5. Protect Your Face With a Mask or Balaclava

The sharp sting of cold air on the bare skin of your face is a uniquely uncomfortable experience, much more so when you factor in riding weather conditions such as cold wind and snow. For this reason, it’s highly advised you wear a face mask or balaclava to keep your lips and nose from freezing.

Breathability is key when considering face-covering fabrics. Waterproofing is your secondary consideration as it is much more difficult to breathe through moisture, not to mention the chilling effect it will have on your face. Fleece and polyester are ideal for riding as they provide high levels of breathability.

6. Wear a Snowmobile Helmet

While a helmet’s main function is to protect your head from impacts, when snowmobile riding, they provide the further benefits of additional insulation and eye protection against intense glare from the sun and snow reflections. Snowmobile helmets are also designed to be breathable, so your head doesn’t end up soaked in your sweat.

To ensure you are receiving the full protection of your helmet, make sure to get a helmet with a comfortable fit and wear it properly with the straps on. In terms of protection against high-speed impacts, only use riding helmets with DOT or ANSI approval.
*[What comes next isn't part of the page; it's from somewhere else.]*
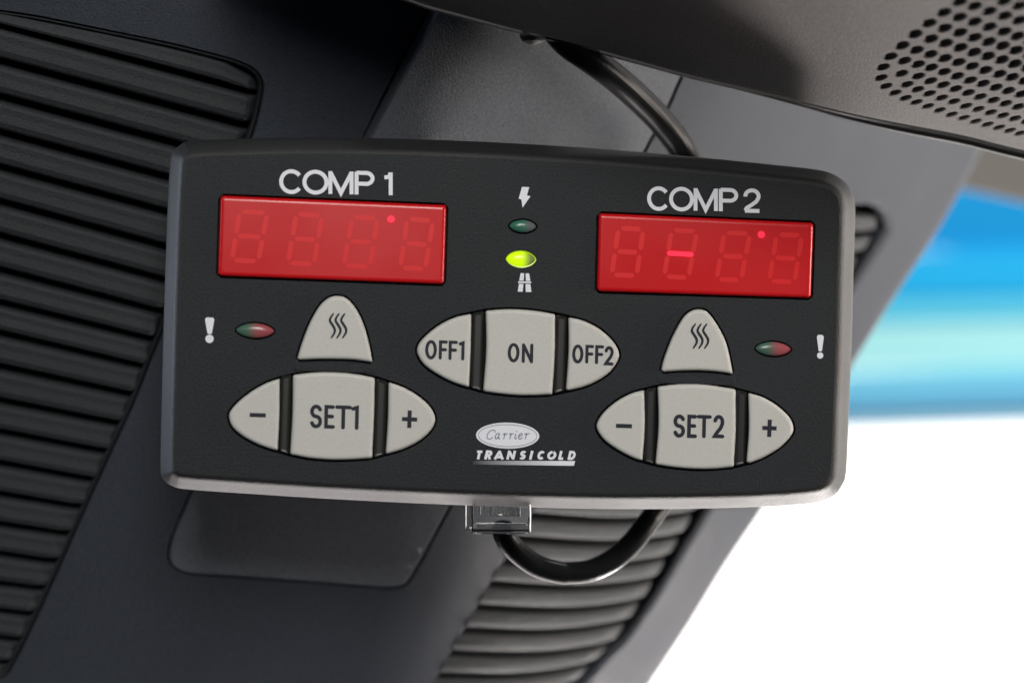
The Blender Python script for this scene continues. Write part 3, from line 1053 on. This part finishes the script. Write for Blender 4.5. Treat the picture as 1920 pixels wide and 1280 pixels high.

7. Layer Warm Socks and Wear Waterproof Boots

Wool, silk, fleece, and many other synthetic materials are your best bet for socks that will keep your feet warm and dry; avoid cotton. Follow the general layering guidelines above when layering socks; start with a water-wicking base layer, followed by one or several insulating middle layers.

The outer layer of your footwear should consist of waterproof boots. Along with keeping moisture out, a good pair of snowmobile boots will keep your feet warm and protect them from high-speed impacts. Look for breathable boots, so you don’t soak your feet in sweat.

Wrapping Up

Snowmobile riding is an amazing pastime that allows us to appreciate the majestic beauty of nature’s vistas. But, this beauty can quickly turn savage for the unprepared and ill-equipped. By following these 7 tips, you can protect yourself and your loved ones from unpredictable changing weather as you enjoy your next scenic snowmobile adventure.